◆ WHAT THIS TASK INVOLVES:
Report only the number of lines holding "More".

◆ Records with scene code:
- - - -
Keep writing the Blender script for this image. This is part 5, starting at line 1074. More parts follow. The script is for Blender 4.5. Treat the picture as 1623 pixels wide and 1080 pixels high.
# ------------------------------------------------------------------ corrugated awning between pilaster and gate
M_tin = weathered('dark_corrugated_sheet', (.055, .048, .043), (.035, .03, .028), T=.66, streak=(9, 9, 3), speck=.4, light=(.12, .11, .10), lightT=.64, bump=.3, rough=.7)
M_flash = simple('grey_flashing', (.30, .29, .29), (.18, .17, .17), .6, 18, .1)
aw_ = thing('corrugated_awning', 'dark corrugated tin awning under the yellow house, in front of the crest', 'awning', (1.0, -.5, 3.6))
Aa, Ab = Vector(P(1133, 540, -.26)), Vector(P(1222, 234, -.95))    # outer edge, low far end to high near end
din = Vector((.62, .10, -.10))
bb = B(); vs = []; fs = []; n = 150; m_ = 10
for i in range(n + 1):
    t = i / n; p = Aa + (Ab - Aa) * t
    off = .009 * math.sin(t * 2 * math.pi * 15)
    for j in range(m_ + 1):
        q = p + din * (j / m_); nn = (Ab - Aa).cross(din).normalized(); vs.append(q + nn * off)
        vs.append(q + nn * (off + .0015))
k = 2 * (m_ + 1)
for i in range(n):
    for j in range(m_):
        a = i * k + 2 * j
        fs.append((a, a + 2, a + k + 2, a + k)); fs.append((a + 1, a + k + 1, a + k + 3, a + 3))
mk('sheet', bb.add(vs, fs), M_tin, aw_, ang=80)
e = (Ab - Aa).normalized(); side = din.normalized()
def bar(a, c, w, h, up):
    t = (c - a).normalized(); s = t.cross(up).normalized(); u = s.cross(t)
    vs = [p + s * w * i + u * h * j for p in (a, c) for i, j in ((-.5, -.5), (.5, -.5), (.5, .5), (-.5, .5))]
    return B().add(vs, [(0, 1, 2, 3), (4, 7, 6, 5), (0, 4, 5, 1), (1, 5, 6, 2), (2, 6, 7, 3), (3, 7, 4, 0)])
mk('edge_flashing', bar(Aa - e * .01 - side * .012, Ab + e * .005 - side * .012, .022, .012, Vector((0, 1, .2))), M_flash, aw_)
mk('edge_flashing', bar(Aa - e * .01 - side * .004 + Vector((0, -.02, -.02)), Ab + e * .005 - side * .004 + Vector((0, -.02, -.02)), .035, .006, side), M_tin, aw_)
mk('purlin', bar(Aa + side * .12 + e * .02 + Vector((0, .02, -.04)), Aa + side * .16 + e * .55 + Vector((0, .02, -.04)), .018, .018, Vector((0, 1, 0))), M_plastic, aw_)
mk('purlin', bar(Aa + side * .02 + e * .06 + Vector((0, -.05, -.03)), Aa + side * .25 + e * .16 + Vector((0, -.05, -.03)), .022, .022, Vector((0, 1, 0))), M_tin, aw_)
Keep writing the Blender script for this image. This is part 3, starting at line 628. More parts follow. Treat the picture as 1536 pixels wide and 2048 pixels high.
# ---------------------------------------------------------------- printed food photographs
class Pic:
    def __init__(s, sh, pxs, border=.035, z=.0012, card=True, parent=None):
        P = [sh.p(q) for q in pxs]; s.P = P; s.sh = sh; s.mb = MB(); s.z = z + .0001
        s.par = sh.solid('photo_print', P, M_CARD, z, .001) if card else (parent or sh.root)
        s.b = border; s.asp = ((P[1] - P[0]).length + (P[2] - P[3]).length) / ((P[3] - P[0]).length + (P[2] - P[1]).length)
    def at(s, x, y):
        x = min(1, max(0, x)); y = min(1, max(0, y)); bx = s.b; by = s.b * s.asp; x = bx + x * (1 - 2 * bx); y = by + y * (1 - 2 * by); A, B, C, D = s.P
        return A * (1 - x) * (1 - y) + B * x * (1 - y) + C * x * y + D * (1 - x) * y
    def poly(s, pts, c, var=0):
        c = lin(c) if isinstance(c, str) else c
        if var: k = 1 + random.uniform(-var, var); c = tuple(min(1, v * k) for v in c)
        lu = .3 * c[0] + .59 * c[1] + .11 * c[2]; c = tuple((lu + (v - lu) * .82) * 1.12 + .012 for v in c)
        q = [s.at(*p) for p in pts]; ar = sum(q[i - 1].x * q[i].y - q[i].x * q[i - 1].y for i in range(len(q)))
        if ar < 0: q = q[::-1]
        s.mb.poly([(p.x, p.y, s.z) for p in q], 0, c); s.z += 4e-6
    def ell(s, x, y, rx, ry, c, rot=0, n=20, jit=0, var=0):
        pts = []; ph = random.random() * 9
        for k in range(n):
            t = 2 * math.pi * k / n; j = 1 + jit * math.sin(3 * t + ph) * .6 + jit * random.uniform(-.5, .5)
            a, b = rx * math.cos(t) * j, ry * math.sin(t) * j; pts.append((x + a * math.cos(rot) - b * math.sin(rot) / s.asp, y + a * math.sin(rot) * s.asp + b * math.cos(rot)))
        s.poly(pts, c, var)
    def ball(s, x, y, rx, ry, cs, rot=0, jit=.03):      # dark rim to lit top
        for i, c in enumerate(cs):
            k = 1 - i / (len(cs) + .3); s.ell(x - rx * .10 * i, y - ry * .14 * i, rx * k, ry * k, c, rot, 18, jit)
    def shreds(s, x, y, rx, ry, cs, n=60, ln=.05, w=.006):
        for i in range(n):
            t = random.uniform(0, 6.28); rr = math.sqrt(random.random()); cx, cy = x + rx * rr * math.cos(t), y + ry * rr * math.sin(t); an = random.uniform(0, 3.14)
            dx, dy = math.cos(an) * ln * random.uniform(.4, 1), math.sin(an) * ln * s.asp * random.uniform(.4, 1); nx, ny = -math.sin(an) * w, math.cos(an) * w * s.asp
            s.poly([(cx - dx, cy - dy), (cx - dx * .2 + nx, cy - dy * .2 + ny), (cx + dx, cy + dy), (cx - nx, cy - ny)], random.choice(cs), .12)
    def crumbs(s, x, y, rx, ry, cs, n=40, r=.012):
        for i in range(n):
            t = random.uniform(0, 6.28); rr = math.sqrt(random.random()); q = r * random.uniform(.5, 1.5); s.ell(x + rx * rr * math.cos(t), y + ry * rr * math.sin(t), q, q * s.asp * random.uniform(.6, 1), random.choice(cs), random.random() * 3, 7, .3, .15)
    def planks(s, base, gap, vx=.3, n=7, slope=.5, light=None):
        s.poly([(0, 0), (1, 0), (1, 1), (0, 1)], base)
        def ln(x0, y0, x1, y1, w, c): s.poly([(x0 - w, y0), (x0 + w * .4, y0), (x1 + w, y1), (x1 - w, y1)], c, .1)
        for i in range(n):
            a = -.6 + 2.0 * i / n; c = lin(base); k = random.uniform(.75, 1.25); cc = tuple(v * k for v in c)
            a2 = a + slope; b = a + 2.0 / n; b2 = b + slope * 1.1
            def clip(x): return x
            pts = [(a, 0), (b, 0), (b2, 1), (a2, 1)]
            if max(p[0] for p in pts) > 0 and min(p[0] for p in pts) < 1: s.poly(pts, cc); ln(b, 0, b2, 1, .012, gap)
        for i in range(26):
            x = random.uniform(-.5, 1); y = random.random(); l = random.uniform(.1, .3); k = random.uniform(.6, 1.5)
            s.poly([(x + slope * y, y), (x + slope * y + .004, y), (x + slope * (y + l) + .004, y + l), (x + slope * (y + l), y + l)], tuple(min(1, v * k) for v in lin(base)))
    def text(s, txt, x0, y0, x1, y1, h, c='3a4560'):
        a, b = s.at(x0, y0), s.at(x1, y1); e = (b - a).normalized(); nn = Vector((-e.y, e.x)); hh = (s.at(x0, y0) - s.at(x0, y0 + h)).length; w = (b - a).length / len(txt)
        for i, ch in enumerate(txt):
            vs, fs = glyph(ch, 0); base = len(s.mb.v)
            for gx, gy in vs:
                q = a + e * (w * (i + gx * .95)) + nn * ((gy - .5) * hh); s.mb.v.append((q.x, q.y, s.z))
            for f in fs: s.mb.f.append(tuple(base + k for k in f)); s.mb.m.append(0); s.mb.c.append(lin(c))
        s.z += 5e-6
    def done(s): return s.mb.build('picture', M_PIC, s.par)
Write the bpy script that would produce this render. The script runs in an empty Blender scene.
- - - -
◆ RESULT OF THIS TASK:
2